Вторая круглая площадка располагалась рядом почти зеркально. На обеих без перерыва танцевали до изнурения, тогда как капеллы чередовались. Здесь, похоже, не было посторонних; я заключил это из того, что нас пригласили на крытую террасу и там угощали — просто, пивом и жареными бобами, но с изысканной вежливостью. Как я услышал, здесь собрались на праздник горняки.
Повсюду, где еще так танцуют, Земля приветлива, и опасность того, что она вдруг заговорит по собственному почину, начнет выражать свою волю гораздо меньше.
* * *Японский студент сегодня ненавидит войну, вероятно, сильнее, чем молодежь остального мира, не считая китайской. Причины говорят сами за себя. Слово «война» со времени Хиросимы и Нагасаки превратилось в строжайшее табу; и дело не столько в слове, сколько в обстоятельствах. Таким же сомнительным, если бы ты побывал в обществе каннибалов, оказалось бы слово «мясо». На тебя сразу упало бы подозрение, что ты издавна питался человеческим мясом, и в этом есть что-то верное.
Во время Второй мировой войны здесь тоже от всех требовалось предельное напряжение — от гарнизонов, которые до последней капли крови сражались на островах, от женщин на фабриках, от летчиков с белыми налобными повязками. Ответной реакции в виде крайнего скепсиса было не избежать. Проявления его нам известны: отвращение к мундиру, флагу, гимну, идеалу боевого рыцарства. Прибавим к этому чувство вины (здесь в отношении китайцев): обморочное застывание в низком моральном поклоне.
Император тоже претерпел ослабление, разумеется, скорее в сути, чем в авторитете, на который даже коммунисты не посягают. Его поведение, конечно, отличается от поведения наших властителей. Ему больше ничего не оставалось делать, как утверждать решения правительства, и не он начал войну, но вот оканчивал своими силами. Когда возник вопрос о возбуждении против него судебного процесса, он был готов предстать перед судом, но не вдаваться в подробности — как носитель полной и нераздельной ответственности.
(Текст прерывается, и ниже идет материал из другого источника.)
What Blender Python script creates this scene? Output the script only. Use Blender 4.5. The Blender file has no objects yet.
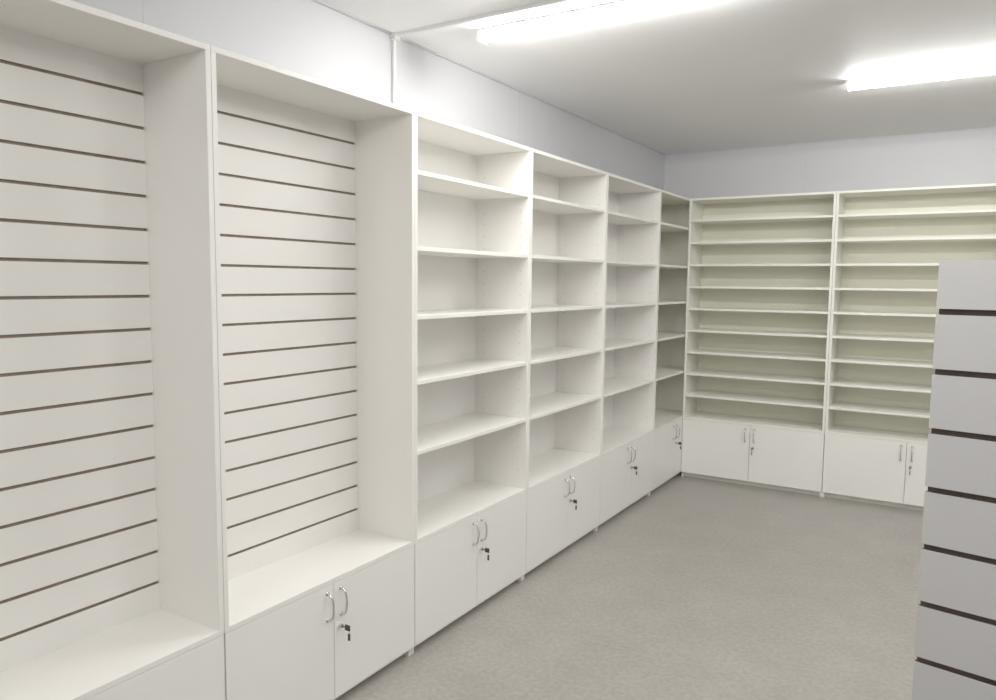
import bpy, math, numpy as np
from mathutils import Matrix, Vector
# ---------------- measured place ----------------
A=1.982; Y0=2.5354; YB=6.235; H=2.369; HC=0.529; D=0.342
XW=2.335; YW=6.60; C=2.81; W=1.0; W2=1.13
T=0.018
# ---------------- materials ----------------
def mat(name,col,rough=0.5,noise=0.0,scale=8,spec=0.5,metal=0,bump=0,col2=None,ncontrast=(0.35,0.65)):
    m=bpy.data.materials.new(name);m.use_nodes=True
    nt=m.node_tree;b=nt.nodes["Principled BSDF"]
    b.inputs["Roughness"].default_value=rough;b.inputs["Metallic"].default_value=metal
    b.inputs["Specular IOR Level"].default_value=spec
    tc=nt.nodes.new("ShaderNodeTexCoord");n=nt.nodes.new("ShaderNodeTexNoise")
    n.inputs["Scale"].default_value=scale;n.inputs["Detail"].default_value=5
    nt.links.new(tc.outputs["Object"],n.inputs["Vector"])
    r=nt.nodes.new("ShaderNodeValToRGB")
    c2=col2 or tuple(c*(1-noise) for c in col)
    r.color_ramp.elements[0].position=ncontrast[0];r.color_ramp.elements[1].position=ncontrast[1]
    r.color_ramp.elements[0].color=(*c2,1);r.color_ramp.elements[1].color=(*col,1)
    nt.links.new(n.outputs["Fac"],r.inputs["Fac"]);nt.links.new(r.outputs["Color"],b.inputs["Base Color"])
    if bump:
        bp=nt.nodes.new("ShaderNodeBump");bp.inputs["Strength"].default_value=bump;bp.inputs["Distance"].default_value=0.002
        nt.links.new(n.outputs["Fac"],bp.inputs["Height"]);nt.links.new(bp.outputs["Normal"],b.inputs["Normal"])
    return m
M_white=mat("white_melamine",(0.925,0.91,0.868),0.38,0.015,3)
M_door=mat("white_door_melamine",(0.92,0.908,0.873),0.3,0.015,3)
M_ivory=mat("ivory_melamine",(0.90,0.895,0.82),0.42,0.015,3)
M_green=mat("ivory_green_back",(0.86,0.855,0.715),0.45,0.02,3)
M_brown=mat("mdf_groove",(0.36,0.28,0.21),0.8,0.2,40)
M_brown2=mat("mdf_groove_dark",(0.13,0.095,0.075),0.8,0.2,40)
M_gond=mat("grey_white_slat",(0.585,0.578,0.572),0.4,0.02,3)
M_chrome=mat("chrome",(0.75,0.75,0.75),0.2,0.05,20,metal=1)
M_key=mat("dark_key",(0.05,0.045,0.04),0.4,0.2,30)
M_peg=mat("peg_hole",(0.5,0.48,0.43),0.8,0.2,30)
M_wall=mat("wall_panel",(0.62,0.622,0.64),0.5,0.02,1.5)
M_ceil=mat("ceiling_panel",(0.86,0.86,0.855),0.55,0.02,1.2,spec=.3)
M_seam=mat("panel_seam",(0.60,0.60,0.62),0.5,0.05,10)
M_pvc=mat("pvc_white",(0.78,0.78,0.77),0.4,0.02,10)
# floor: mottled grey-beige linoleum
M_floor=mat("linoleum",(0.39,0.37,0.332),0.36,0,45,spec=0.5,col2=(0.325,0.308,0.276),ncontrast=(0.36,0.64))
nt=M_floor.node_tree;b=nt.nodes["Principled BSDF"];src=b.inputs["Base Color"].links[0].from_socket
n2=nt.nodes.new("ShaderNodeTexNoise");n2.inputs["Scale"].default_value=3.5;n2.inputs["Detail"].default_value=8;n2.inputs["Roughness"].default_value=.7
tc=[n for n in nt.nodes if n.type=='TEX_COORD'][0];nt.links.new(tc.outputs["Object"],n2.inputs["Vector"])
mr=nt.nodes.new("ShaderNodeMapRange");mr.inputs[1].default_value=.3;mr.inputs[2].default_value=.7;mr.inputs[3].default_value=.9;mr.inputs[4].default_value=1.07
nt.links.new(n2.outputs["Fac"],mr.inputs[0])
vm=nt.nodes.new("ShaderNodeVectorMath");vm.operation='SCALE'
nt.links.new(src,vm.inputs[0]);nt.links.new(mr.outputs[0],vm.inputs["Scale"]);nt.links.new(vm.outputs[0],b.inputs["Base Color"])
def emis(name,col,s):
    m=bpy.data.materials.new(name);m.use_nodes=True;nt=m.node_tree;nt.nodes.clear()
    e=nt.nodes.new("ShaderNodeEmission");o=nt.nodes.new("ShaderNodeOutputMaterial")
    e.inputs[0].default_value=(*col,1);e.inputs[1].default_value=s;nt.links.new(e.outputs[0],o.inputs[0]);return m
M_led=emis("led_diffuser",(1,0.985,0.96),76)
# ---------------- mesh helpers ----------------
class MB:
    def __init__(s):s.v=[];s.f=[];s.m=[];s.mats=[]
    def mi(s,m):
        if m not in s.mats:s.mats.append(m)
        return s.mats.index(m)
    def box(s,x0,x1,y0,y1,z0,z1,m):
        b=len(s.v);s.v+=[(x0,y0,z0),(x1,y0,z0),(x1,y1,z0),(x0,y1,z0),(x0,y0,z1),(x1,y0,z1),(x1,y1,z1),(x0,y1,z1)]
        s.f+=[tuple(b+i for i in q) for q in ((0,3,2,1),(4,5,6,7),(0,1,5,4),(1,2,6,5),(2,3,7,6),(3,0,4,7))]
        s.m+=[s.mi(m)]*6
    def tube(s,pts,r,m,seg=10):
        rings=[];P=[Vector(p) for p in pts]
        up=Vector((1,0,0))
        for i,p in enumerate(P):
            t=(P[min(i+1,len(P)-1)]-P[max(i-1,0)]).normalized()
            a=up.cross(t)
            if a.length<1e-3:a=Vector((0,0,1)).cross(t)
            a.normalize();c=t.cross(a).normalized()
            b0=len(s.v);rings.append(b0)
            for k in range(seg):
                th=2*math.pi*k/seg;s.v.append(tuple(p+(a*math.cos(th)+c*math.sin(th))*r))
        for i in range(len(P)-1):
            for k in range(seg):
                s.f.append((rings[i]+k,rings[i]+(k+1)%seg,rings[i+1]+(k+1)%seg,rings[i+1]+k));s.m.append(s.mi(m))
        s.f.append(tuple(rings[0]+k for k in range(seg))[::-1]);s.m.append(s.mi(m))
        s.f.append(tuple(rings[-1]+k for k in range(seg)));s.m.append(s.mi(m))
    def obj(s,name,parent=None,bevel=0,smooth=False):
        me=bpy.data.meshes.new(name);me.from_pydata(s.v,[],s.f)
        for m in s.mats:me.materials.append(m)
        for p,i in zip(me.polygons,s.m):p.material_index=i;p.use_smooth=smooth
        me.update();o=bpy.data.objects.new(name,me);bpy.context.collection.objects.link(o)
        if parent:o.parent=parent
        if bevel:
            b=o.modifiers.new("bevel",'BEVEL');b.width=bevel;b.segments=2;b.limit_method='ANGLE'
        return o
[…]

Духовное положение молодого поколения после проигранной войны сходно с немецким — в то время как в странах-победительницах, в Америке, в России, даже во Франции, еще есть герои, например, герои Красной армии, освобождения, сопротивления, побежденные в этом отношении оказываются «далеко впереди». То, что еще осталось от традиций и этических обязательств, выкорчевывалось с огромным старанием. На отходах собираются навозные мухи.
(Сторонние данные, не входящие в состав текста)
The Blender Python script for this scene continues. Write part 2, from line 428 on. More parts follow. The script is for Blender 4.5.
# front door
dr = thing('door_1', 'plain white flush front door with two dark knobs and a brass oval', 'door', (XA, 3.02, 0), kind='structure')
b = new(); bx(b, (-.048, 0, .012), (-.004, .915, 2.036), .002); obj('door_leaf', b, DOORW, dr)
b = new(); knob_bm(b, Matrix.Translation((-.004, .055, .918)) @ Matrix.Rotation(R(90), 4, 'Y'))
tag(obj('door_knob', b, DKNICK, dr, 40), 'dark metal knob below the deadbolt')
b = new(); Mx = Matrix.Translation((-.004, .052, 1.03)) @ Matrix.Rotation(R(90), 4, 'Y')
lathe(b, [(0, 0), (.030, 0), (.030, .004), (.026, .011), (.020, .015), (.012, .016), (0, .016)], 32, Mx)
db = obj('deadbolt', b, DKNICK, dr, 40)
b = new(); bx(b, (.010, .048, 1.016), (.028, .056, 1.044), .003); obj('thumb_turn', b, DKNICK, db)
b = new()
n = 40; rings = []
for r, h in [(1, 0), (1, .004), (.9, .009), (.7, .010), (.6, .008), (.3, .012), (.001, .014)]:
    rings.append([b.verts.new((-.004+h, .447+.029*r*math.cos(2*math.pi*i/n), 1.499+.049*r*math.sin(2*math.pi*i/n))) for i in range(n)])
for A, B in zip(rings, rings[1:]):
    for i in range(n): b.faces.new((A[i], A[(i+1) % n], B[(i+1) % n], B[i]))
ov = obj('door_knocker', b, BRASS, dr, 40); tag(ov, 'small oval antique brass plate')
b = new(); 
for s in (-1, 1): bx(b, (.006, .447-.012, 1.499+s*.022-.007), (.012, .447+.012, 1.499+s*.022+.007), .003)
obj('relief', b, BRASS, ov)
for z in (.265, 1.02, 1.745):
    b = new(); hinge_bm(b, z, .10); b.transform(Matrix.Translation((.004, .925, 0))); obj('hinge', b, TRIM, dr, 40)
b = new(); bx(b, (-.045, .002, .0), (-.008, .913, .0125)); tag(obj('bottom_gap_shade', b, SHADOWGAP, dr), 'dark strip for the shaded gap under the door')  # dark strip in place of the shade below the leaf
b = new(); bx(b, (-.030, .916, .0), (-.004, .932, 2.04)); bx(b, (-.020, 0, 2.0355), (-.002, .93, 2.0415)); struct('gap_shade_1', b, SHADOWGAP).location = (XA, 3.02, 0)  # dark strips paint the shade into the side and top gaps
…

То обстоятельство, что здесь это имело более серьезные последствия, чем у нас, объясняется международным положением. Если распри в Европе стояли под знаком всемирной гражданской войны, то Япония вела настоящую национальную войну, которая обострялась расовыми различиями. Адаптация технических средств, стало быть, одежды и оснащения гештальта Рабочего[134], которая началась в 1868 году с реставрации Мэйдзи[135], тоже протекала гораздо радикальней, нежели в странах длинноголовых жителей северной Европы, где эти средства зародились. Международному языку техники здесь пришлось выучиваться как иностранному языку: сразу и без переходных периодов.